The Wild and San Jose Sharks meet for the first time after they uniquely aligned to consummate three trades in a six-week period over the summer.
Brent Burns, a popular former Wild defenseman, and Devin Setoguchi, a popular former Sharks winger, will play against the franchises they grew up in for the first time.
Skilled forward Martin Havlat, unhappy in Minnesota and willing to waive his no-trade because of that, will face the Wild for the first time, while goal scorer Dany Heatley, blindsided by the late-evening July 3 trade, will try to show the Sharks that last season's unproductive Heatley wasn't the real Heatley.
The trades, which included first-round bust James Sheppard to the Sharks for a 2013 third-round pick, were executed for three very different reasons, at least from the Wild perspective.
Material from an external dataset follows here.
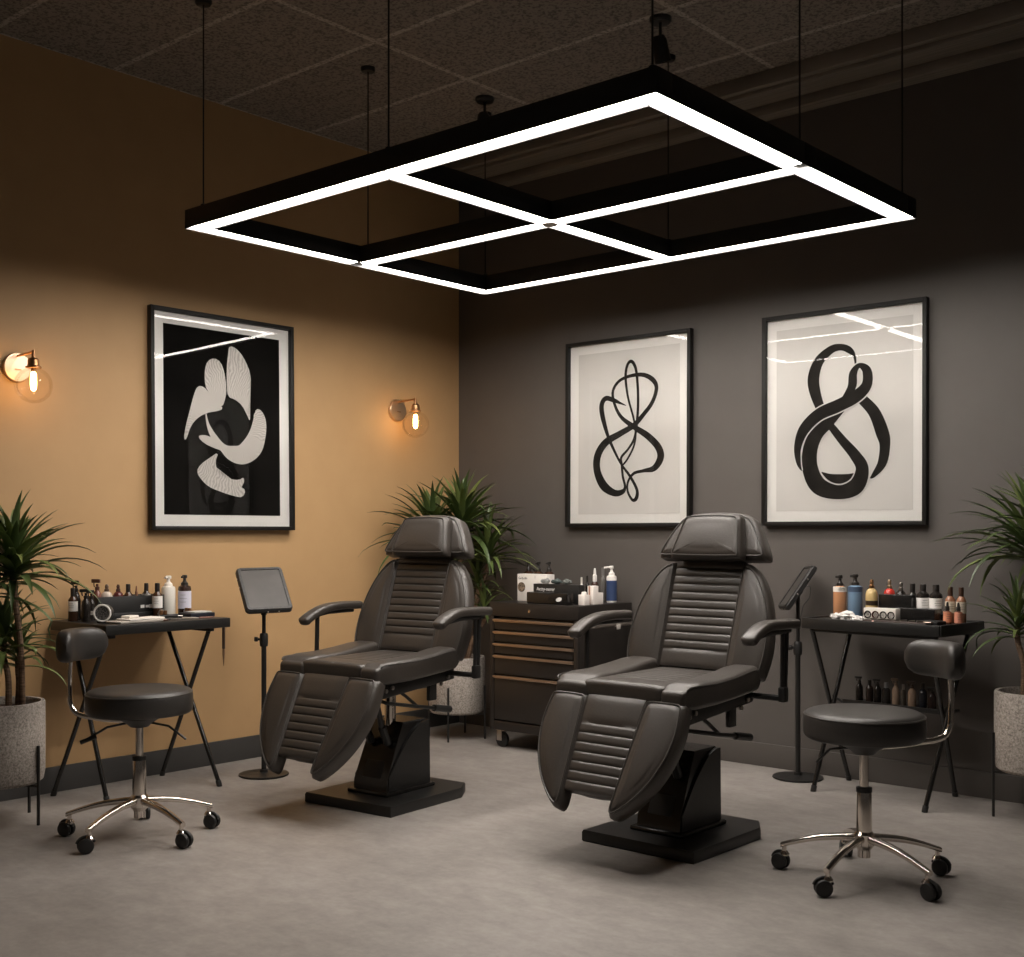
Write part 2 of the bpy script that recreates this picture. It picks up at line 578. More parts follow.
# ------------------------------------------------------------------ tattoo chairs
def make_chair():
    t = thing('tattoo_chair', '', 'chair', group='reclining leather chairs')
    le, bmt = M['leather'], M['black_metal']
    # base plate with chamfered rear corners
    pts = [(-.255, -.31), (.255, -.31), (.255, .17), (.19, .275), (-.19, .275), (-.255, .17)]
    bm = B()
    def ring(d, z): return [Vector((p.x, p.y, z)) for p in inset([Vector(q) for q in pts], d)]
    loft(bm, [ring(.004, 0), ring(0, .004), ring(0, .036), ring(.006, .044)])
    new('base_plate', bm, bmt, t)
    # pedestal housing: sloped front
    bm = B()
    def pring(z, w, y0, y1): return [Vector(p) for p in ((-w, y0, z), (w, y0, z), (w, y1, z), (-w, y1, z))]
    loft(bm, [pring(.044, .098, -.165, .125), pring(.10, .098, -.160, .125), pring(.24, .093, -.10, .121), pring(.345, .088, -.045, .117), pring(.352, .083, -.040, .112)])
    ph = new('pedestal', bm, M['black_gloss'], t, ang=20)
    # curved side covers
    for s in (-1, 1):
        bm = B()
        out = [(-.15, .05), (.128, .05), (.124, .346), (.10, .346)]
        for k in range(1, 9):
            a = k / 9
            out.append((.10 - .215 * a ** .8 - .03 * a, .346 - .22 * a ** 1.35))
        out.append((-.150, .12))
        r0 = [Vector((s * .082, y, z)) for y, z in out]; r1 = [Vector((s * .102, y, z)) for y, z in out]
        loft(bm, [r0, r1]); new('side_cover', bm, bmt, ph)
    bm = B(); box(bm, (.11, .006, .17), (0, -.118, .19), .002, Rx(-.44)); new('service_panel', bm, M['black_plastic'], ph)
    bm = B(); box(bm, (.24, .33, .02), (0, -.02, .052), .008); new('foot_collar', bm, M['black_gloss'], ph)
    bm = B(); lathe(bm, [(0, .33), (.026, .33), (.026, .47), (.032, .475), (.032, .52), (0, .52)], (0, -.03, 0), 28); new('lift_column', bm, M['chrome'], t)
    bm = B(); tube(bm, [(.05, -.13, .30), (.05, -.17, .44)], .013); tube(bm, [(.05, -.10, .26), (.05, -.14, .34)], .019)
    tube(bm, [(-.05, -.13, .30), (-.05, -.17, .44)], .013); tube(bm, [(-.05, -.10, .26), (-.05, -.14, .34)], .019)
    new('leg_actuator', bm, M['black_metal'], t)
    # under-seat frame
    bm = B()
    rot = Rx(.085)
    for s in (-1, 1):
        box(bm, (.03, .50, .055), (s * .235, -.13, .548), .003, rot)
        box(bm, (.025, .20, .05), (s * .14, -.10, .52), .003, rot)
        box(bm, (.02, .05, .09), (s * .235, -.02, .505), .004)
    for y in (-.33, -.12, .08):
        box(bm, (.49, .04, .035), (0, y, .540 + .085 * (y + .13)), .003)
    box(bm, (.30, .24, .03), (0, -.04, .515), .004)
    fr = new('seat_frame', bm, bmt, t)
    for x, y, z in ((.252, -.34, .535), (.252, -.30, .545), (.252, .02, .53), (.252, .07, .555)):
        bm = B(); lathe(bm, [(0, 0), (.009, 0), (.009, .008), (0, .009)], (x, y, z), 10, Ry(PI / 2).to_3x3())
        new('bolt', bm, M['steel'], fr)
    # lever
    bm = B(); tube(bm, [(.16, -.33, .50), (.22, -.30, .478), (.265, -.16, .452), (.265, -.02, .428)], .008)
    tube(bm, [(.235, -.25, .53), (.25, -.21, .50), (.262, -.15, .452)], .007)
    lv = new('recline_lever', bm, bmt, t)
    bm = B(); tube(bm, [(.265, -.04, .431), (.265, -.03, .43), (.265, .06, .414), (.265, .07, .413)], .015, 12); new('grip', bm, M['black_plastic'], lv)
    # seat
    bm = B(); sweepbox(bm, [(-.428, -.165, .200, .572, .652), (-.2, -.165, .195, .575, .648), (.10, -.165, .190, .59, .655)], 7, .022)
    st = new('seat', bm, le, t, 60)
    F = frame3((0, -.395, .648), (1, 0, 0), (0, 1, .01), (0, -.01, 1))
    bm = B(); ribpanel(bm, (-.155, .160), (-.155, .160), [0, .10] + [.10 + .045 * k for k in range(1, 9)], F, .02, .004)
    new('seat_panel', bm, le, st, 60)
    for s in (-1, 1):
        secs = []
        for y, xi, zt, zb, xo in ((-.436, .135, .640, .570, .292), (-.40, .135, .655, .566, .302), (-.33, .137, .664, .566, .310), (-.22, .142, .664, .570, .313), (-.10, .150, .674, .578, .313), (.0, .155, .686, .586, .310), (.07, .158, .690, .592, .305), (.105, .160, .688, .60, .30)):
            xi += (.024 + .03 * min(1, max(0, (.0 - y) / .4))) if s > 0 else .0
            x0, x1 = (xi, xo) if s > 0 else (-xo, -xi)
            secs.append((y, x0, x1, zb, zt))
        bm = B(); sweepbox(bm, secs, 5, .022)
        bo = new('seat_bolster', bm, le, t, 60)
        bm = B()
        path = cat([(s * .292, -.412, .640), (s * .298, -.395, .650), (s * .306, -.33, .652), (s * .309, -.22, .652), (s * .309, -.10, .660), (s * .306, .0, .672), (s * .300, .09, .676)], 6)
        tube(bm, path, .0035, 6); new('piping', bm, M['piping'], bo)
    # backrest
    F = frame3((0, .055, .668), (1, 0, 0), (0, .33, 1), (0, -1, .33))
    Fr = frame3((0, .068, .670), (1, 0, 0), (0, .33, 1), (0, -1, .33))
    shell = [(-.285, .02), (.285, .02), (.308, .09), (.302, .2), (.275, .30), (.225, .38), (.16, .42), (-.16, .42), (-.225, .38), (-.275, .30), (-.302, .2), (-.308, .09)]
    bm = B(); cushion(bm, shell, .055, .02, .0, frame3((0, .092, .676), (1, 0, 0), (0, .33, 1), (0, -1, .33)))
    bk = new('backrest', bm, le, t, 50)
    ed = [-.01, .065] + [.065 + (.436 - .065) * k / 11 for k in range(1, 12)]
    bm = B(); ribpanel(bm, (-.148, .150), (-.152, .160), ed, Fr, .05, .0062)
    new('back_panel', bm, le, bk, 60)
    for s in (-1, 1):
        ct = [(s * .146, -.025), (s * .146, -.02), (s * .152, .430), (s * .155, .437), (s * .190, .435), (s * .240, .395), (s * .292, .305), (s * .323, .20), (s * .333, .08), (s * .314, -.025), (s * .308, -.028)]
        bm = B(); cushion(bm, ct, .07, .040, .006, F); b2 = new('back_bolster', bm, le, bk, 50)
        bm = B(); edge_piping(bm, ct, .040, F); new('piping', bm, M['piping'], b2)
    # headrest
    Fh = frame3((.010, .172, 1.098), (1, 0, 0), (0, .33, 1), (0, -1, .33))
    ct = [(-.246, .004), (-.236, 0), (.246, 0), (.256, .004), (.254, .03), (.192, .15), (.142, .198), (-.128, .198), (-.178, .15), (-.244, .03)]
    bm = B(); cushion(bm, ct, .085, .035, .004, Fh); hd = new('headrest', bm, le, t, 50)
    bm = B(); edge_piping(bm, ct, .035, Fh); new('piping', bm, M['piping'], hd)
    Fp = frame3((.014, .114, 1.094), (1, 0, 0), (0, .33, 1), (0, -1, .33))
    ct = [(-.162, .012), (-.152, .004), (.164, .004), (.174, .012), (.166, .06), (.144, .175), (.132, .197), (-.110, .197), (-.122, .175), (-.150, .06)]
    bm = B(); cushion(bm, ct, .07, .040, .004, Fp); pd = new('head_pad', bm, le, hd, 50)
    bm = B(); edge_piping(bm, ct, .040, Fp, .003); new('piping', bm, M['piping'], hd)
    for s in (-1, 1):
        bm = B(); box(bm, (.05, .015, .2), (s * .08, .258, 1.05), .003, Rx(-.32)); new('headrest_bracket', bm, bmt, t)
    # leg rest
    Fl = frame3((0, -.446, .600), (1, 0, 0), (0, -.475, -.88), (0, -.88, .475))
    Fb = frame3((0, -.408, .582), (1, 0, 0), (0, -.475, -.88), (0, -.88, .475))
    bm = B(); cushion(bm, [(-.26, .02), (.26, .02), (.285, .14), (.25, .27), (.13, .37), (-.13, .37), (-.25, .27), (-.285, .14)], .035, .01, 0, Fb)
    lr = new('leg_rest', bm, le, t, 50)
    ed = [.0, .112] + [.112 + (.368 - .112) * k / 7 for k in range(1, 8)]
    Fr = frame3((0, -.434, .596), (1, 0, 0), (0, -.475, -.88), (0, -.88, .475))
    bm = B(); ribpanel(bm, (-.130, .130), (-.108, .108), ed, Fr, .05, .0062); new('leg_panel', bm, le, lr, 60)
    for s in (-1, 1):
        ct = [(s * .135, -.008), (s * .132, -.002), (s * .103, .395), (s * .105, .425), (s * .118, .440), (s * .15, .428), (s * .22, .36), (s * .28, .26), (s * .312, .135), (s * .298, .0), (s * .291, -.008)]
        bm = B(); cushion(bm, ct, .078, .038, .005, Fl); b2 = new('leg_bolster', bm, le, lr, 50)
        bm = B(); edge_piping(bm, ct, .038, Fl); new('piping', bm, M['piping'], b2)
    bm = B(); box(bm, (.30, .02, .26), (0, -.39, .42), .004, Rx(-.36)); box(bm, (.36, .04, .04), (0, -.36, .53), .004); new('leg_rest_frame', bm, bmt, t)
    # armrests
    for s in (-1, 1):
        path = cat([(s * .394, -.192, .780), (s * .394, -.155, .804), (s * .393, -.09, .832), (s * .392, -.02, .847), (s * .392, .07, .851), (s * .392, .15, .849), (s * .392, .185, .848)], 5)
        if s > 0: path = [Vector((p.x, p.y + .018 * max(0, min(1, (.05 - p.y) / .2)), p.z + .016 * max(0, min(1, (.05 - p.y) / .2)))) for p in path]
        rings = []
        m = len(path)
        for i, p in enumerate(path):
            tt = (path[min(i + 1, m - 1)] - path[max(i - 1, 0)]).normalized()
            nz = Vector((1, 0, 0)).cross(tt); nz = nz if nz.z > 0 else -nz
            e = min(1, min(i, m - 1 - i) / 3 + .45) if (i < 2 or i > m - 3) else 1
            rings.append([p + Vector((x, 0, 0)) + nz * z for x, z in sring(0, 0, .032 * e, .0195 * e, 3.2, 20)])
        bm = B(); loft(bm, rings); ar = new('armrest', bm, M['leather'], t, 60)
        bm = B()
        yb = .10 if s > 0 else -.11
        if s > 0: tube(bm, [(s * .395, yb - .014, .835), (s * .392, yb - .012, .60)], .0085)
        tube(bm, [(s * .395, yb + .016, .835), (s * .392, yb + .006, .60)], .0105)
        tube(bm, [(s * .395, -.11, .813), (s * .395, -.02, .824), (s * .395, .14, .825)], .010)
        box(bm, (.028, .04, .06), (s * .392, yb - .003, .585), .008)
        tube(bm, [(s * .25, yb - .005, .57), (s * .405, yb - .005, .57)], .012)
        new('armrest_post', bm, bmt, ar)
    return t
chair = make_chair()
chair.location = (2.630, -1.485, 0)
chair['label'] = 'black leather reclining tattoo chair nearest the camera, before the two brush stroke prints'
chair2 = copy_tree(chair)
chair2.location = (1.262, -1.742, 0); chair2.rotation_euler = (0, 0, math.radians(5.0))
chair2['label'] = 'black leather reclining tattoo chair beside the tan wall, in front of the corner plant'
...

• The Burns-and-a-second-rounder-for-Setoguchi swap on draft day came with prospect Charlie Coyle, now at Boston University, and a first-round pick that became Zack Phillips. That meant that in one day the Wild added the equivalent of four first-round picks as it took puck-moving defenseman Jonas Brodin with its own choice, 10th overall.
• The Heatley-for-Havlat swap was to give two 30-year-old All-Star, left-shot right wingers a change of scenery after it became apparent the current fits weren't right.
• The Sheppard-for-2013-draft-pick swap was to give a maligned and injured young center a fresh start after he didn't play a single game last season because of a knee injury.